D-Wave's Quantum Computer Successfully Models a Quantum System (arstechnica.com)
An anonymous reader shares an excerpt from Ars Technica: D-Wave's hardware has always occupied a unique space on the computing landscape. It's a general-purpose computer that relies on quantum mechanical effects to perform calculations. And, while other quantum-computer makers have struggled to put more than a few dozen qubits together, D-Wave's systems have already scaled to more than 2,000 addressable bits. But the D-Wave systems don't perform calculations in the same way and, despite all those bits, haven't clearly demonstrated performance that can outpace even traditional computing hardware. But D-Wave has come out with a research paper in Science that suggests that the system can do interesting things even in its current state. The company's researchers have set it loose modeling a quantum system that closely resembles the bits used in the hardware itself, allowing them to examine quantum phase transitions. While this still isn't cutting-edge performance, it does allow researchers full control over the physical parameters of a relevant quantum system as it undergoes phase changes.
I'm a scientist in the quantum information technology area. It always annoys me to see the marketing machine of D-Wave trumpeting their number of qubits as the ultimate achievement in quantum computing. I could point you to Scott Aaronson's great blog, but the bottom line is: THIS IS NOT A GENERAL-PURPOSE COMPUTER, EVEN LESS OF A GENERAL-PURPOSE QUANTUM COMPUTER.
You see, the power of a QC is not just in the number of qubits. But even assuming this were the case, qubits come in different "quality". If you want to run Shor's algorithm, or in general all those computational tasks that highlight the alleged superiority of a QC, you need qubits of very high "quality" - in terms of entanglement, noise, programmability, etc. The current approach of companies such as Google, IBM, Rigetti, is to try to get a bunch of qubits as "pure" as possible. You can already run Shor's algorithm on IBM's Q cloud quantum computers for example, however these machines are limited to very few qubits - I think the current record is Google's Bristlecone at 72 qubits, and it's not publicly peer-reviewed yet, the only one which has been academically scrutinized is the IBM's 20 qubits one I think. The core reason is the following: building a QC with, say, 20 qubits does not mean sticking together two QC with 10 qubits each. The engineering difficulty is not "double" as much as building a QC with 10 qubits: it grows exponentially.
D-Wave's approach is totally different. They just stick together a bunch of very "dirty" qubits (completely useless for quantum computing in general), but optimize their machines to solve faster certain problems. The specific problems they solve is basically "simulate a D-Wave machine" (!!!) Kidding apart, these machines only solve certain VERY SPECIFIC physical simulation problems. However, these problems are so specific that there is currently no proof whatsoever that D-Wave's machines offer a speedup over classical algorithms at all!

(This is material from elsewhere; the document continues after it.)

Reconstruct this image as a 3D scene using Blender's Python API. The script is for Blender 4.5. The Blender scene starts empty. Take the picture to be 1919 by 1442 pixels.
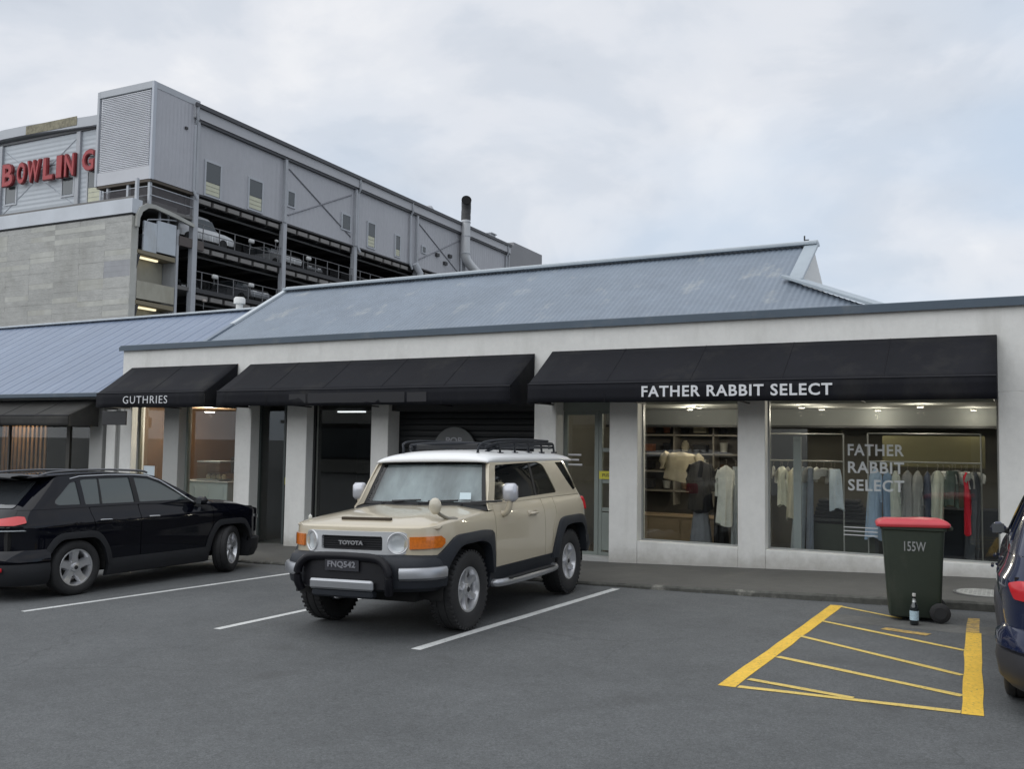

So, bottom line: no, D-Wave's machines are not going to crack your RSA key anytime soon.
The D-Wave is an "adiabatic quantum computer".
See: https://en.wikipedia.org/wiki/...
This is quite different from quantum Turing machines /universal quantum computers which is usually referred to as quantum computers.
Basically the D-Wave allows to search for a ground state in a system where the quantum states interact in a well controlled way.
The quantum states might represent logical bits, the interactions logical clauses (e.g. A & B = 1) and one might seek a state in which as many clauses as possible are satisfied. Such problems are known as SAT (satisfiability) problems.
Another application could be, that the quantum states represent e.g. (valence) electrons in a crystal lattice (preferably a metal), which interact with their neighbors. The ground state of such a system might give insights to magnetic properties of (abstract models of) materials (when the interaction makes electron spins flip in a coherent manner that might cause ferromagnetism). Determining such ground states with classical computing can quickly lead to time- and memory demanding problems even for few quantum states.